I stared at the lifeless stack and thought of every bill as a snapshot: mountains of banana trees out the schoolbus window, bare feet and jungle vines, warm corn tortillas and Imperial beer on a picnic bench, the stone wink of a Mayan king, a hammock's imprint on sunburned shoulders, little hands and big cowboy hats, straw-colored dust and unpaved roads, backpacks, hundred degree afternoons shopping for jewelry, German Shepherd in the back of a pick-up, the cellophane sea, orange mud in a dripping green cloud forest, the camera's eye seeing something I missed, Mitch's dirty pant legs, Vicky's Mary Janes, and color, thriving, throbbing, living color everywhere. It's not a fair exchange: my American dollars for Lempiras, Lempiras for my experience in Honduras. Each of those worn bills is worth a million moments to me.
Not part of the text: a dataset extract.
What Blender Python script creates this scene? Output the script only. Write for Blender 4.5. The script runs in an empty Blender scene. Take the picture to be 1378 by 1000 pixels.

Honduras is rugged, gentle, hospitable, and raw. Travel there can feel isolating. Sometimes that's a feeling to be treasured and sometimes it's alienating. The country is extremely undeveloped and the environment lush but the cities are brutally urban. It's a place of enormous contrast. Still, the culture is clever and determined and we met wonderful people, Honduran and foreigners.

It's a country that got inside me, way down deep, and is now snaking its way through all my empty places and filling me with sound and scent and scenery.

We went and saw and captured our moments (22 plus hour's worth, to be exact) and Honduras captured us. I think it actually kept a piece too. That's the tradeoff, right? Leave half empty, go fill up, yes. But it's a bit like stealing if you don't leave some of you behind in return. I think I can speak for all of us when I say we'd be glad to go back and visit the Kate, Vicky and Mitch monument to Honduras anytime. Anytime.

3 comments:

Scylla said...

Sure, don't post for ages, then go and make me cry. Sniff.

It's good to have you back.

D.C. Lutz said...

Kate,
It sounds beautifully and wonderfully frightening to me. Maybe I'll try getting to a coastal line in our country first. I am glad to see you are back safe and a possibly more sound than before. I look forward to some footage.

OneKate said...

Oh, Dustin, make no mistake. I am not now, nor will I ever be...sound.